Early Bloomers

It’s the first of March and spring is in the air in Washington. This morning, with the sun shining and small clouds skittering across a blue sky, it was easier to see a shift in the seasons and warmer days ahead. Soon there’ll be buds shooting off the branches and sharp green blades rising out of the ground, followed by the popping of thousands of colored buds. One poet capturing our sense of the expectation at this time is the English Romantic William Wordsworth (1770 – 1850). Here’s his poem,  A Change in the Year:

It is the first mild day of March:
Each minute sweeter than before,
The redbreast sings from the tall larch
That stands beside our door.

There is a blessing in the air,
Which seems a sense of joy to yield
To the bare trees, and mountains bare;
And grass in the green field.

In honor of an imminent bursting into floral life is today’s pick, Still Life with Flowers and Fruit (c. 1715) by the Dutch artist Jan van Huysum (1682 – 1749). Coming from a family of artists (his father and three brothers were also painters), van Huysum established a reputation as the leading still-life painter of his time. This work showcases his virtuoso skills as an artist. It shows a wild and abundant profusion of blooming flowers, reaching and tumbling out of a terra-cotta vase set on a ledge. There is little sense of recession, with the flowers right up against the picture plane, and that foreground muddle of ripe-to-eat peaches and grapes looking set to spill into our world. There are a few ribbon-like leaves and long, tracing tendrils that lace over the bunch, rhythmically whirling the composition into a spin. These sweeping lines bind the work together and lead the eye from bloom to bloom. Although trained by his father, van Huysum learned how to gather this kind of composition from a couple of other Dutch artists, Jan Davidsz de Heem (1606 – 1684) and Willem van Aelst (1626 – 1683).

Jan van Huysum was secretive in his work, so much so that not even his brothers were allowed in his studio, for fear they might see how he purified and applied his colors and achieved such clarity in detail. Looking over this work inch-by-inch, we quickly get a measure of his technical abilities. The analysis of different flower-heads is so close and acute that he has no trouble bringing the look and feel of the plants to life on the canvas. From the light, papery petals of the peonies, to the waxy, falling folds of a tulip, it’s a tour de force in verisimilitude. Here and there, tiny dew drops sit globular and translucent on leaves. Spot too the insects buzzing around, such as flies on the fruit and butterflies skirting at the edges, each one minutely and painstakingly rendered.

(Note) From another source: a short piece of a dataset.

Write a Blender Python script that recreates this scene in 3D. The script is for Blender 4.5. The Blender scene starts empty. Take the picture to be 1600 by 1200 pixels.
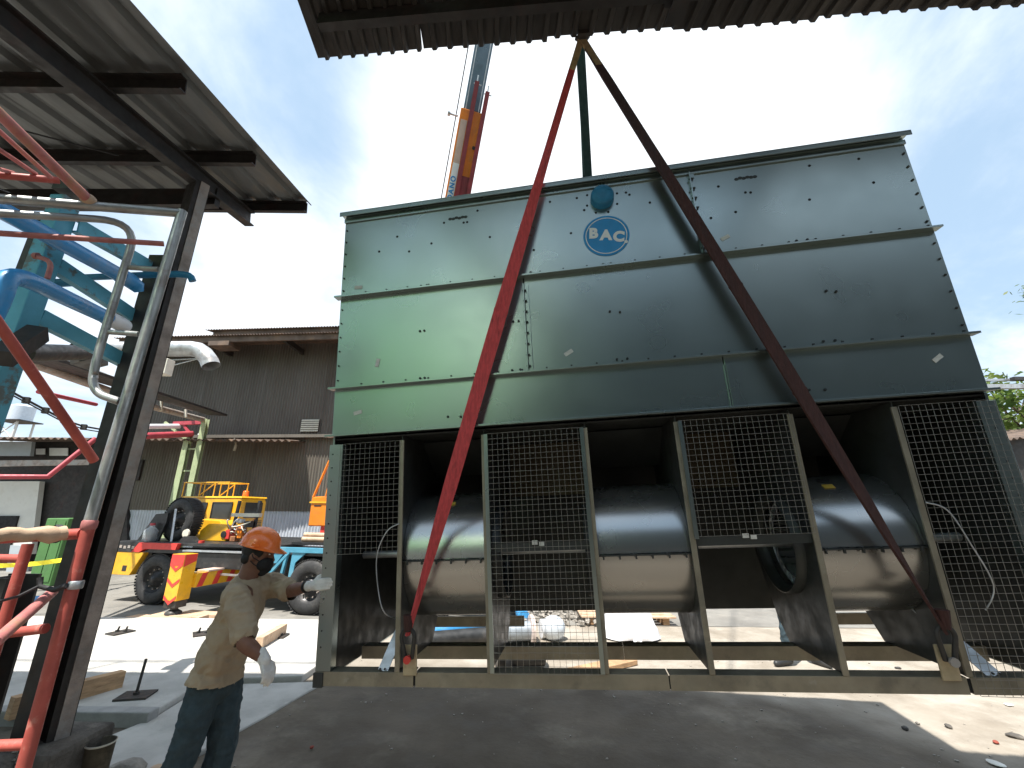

Like one of his artistic models Willem van Aelst, van Huysum often painted flowers that don’t all bloom at the same time. So here we have asters, carnations, hollyhocks, hyacinths, irises, poppies, roses and tulips all bundled together. While he did at times work from earlier drawings he’d done, van Huysum seems to have preferred studying flowers from life, spending time each summer in Haarlem, then as now a horticultural center. In fact, in one letter to a patron van Huysum wrote how he couldn’t complete a still-life that included a yellow rose until it blossomed in the early months of the following year. We now know how the artist must have felt, waiting with bated breath for the first unfurling signs of spring.